10.6. If the orderer defaults in payment, the entrepreneur is entitled to claim statutory default interests. The entrepreneur reserves the right to claim further default damages. In such cases orderer is entitled to prove that lower default damages have occurred.

10.7. The orderer is not entitled to off-set, unless in cases of counter claims established as final, absolute and undisputed by the entrepreneur.

11. Applicable law, jurisdiction, severability clause

11.1. The law of the Federal Republic of Germany is applied to these Terms of Service as well as to all legal relationships between the entrepreneur and the orderer under exclusion of CISG law.

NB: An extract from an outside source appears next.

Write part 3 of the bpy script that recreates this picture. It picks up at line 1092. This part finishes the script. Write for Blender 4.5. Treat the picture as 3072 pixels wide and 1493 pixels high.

10.2. If the orderer is a salesperson according to the German Commercial Code, a legal person or legal asset under public law, the exclusive place of jurisdiction for all legal disputes directly or indirectly resulting from this contractual relation is the company residence of the entrepreneur.

10.3. If a single regulation of these Terms of Service is or becomes invalid, the validity of all other regulations and agreements between the entrepreneur and the orderer remains unchallenged. 

Note according to Sec. 28 German Data Protection Act:

The orderer is aware that the entrepreneur stores the data emerging from the contractual relation according to Sec. 28 German Data Protection Act and reserves the right to pass them on to third parties, e.g. insurance companies, if necessary for the fulfilment of the contract.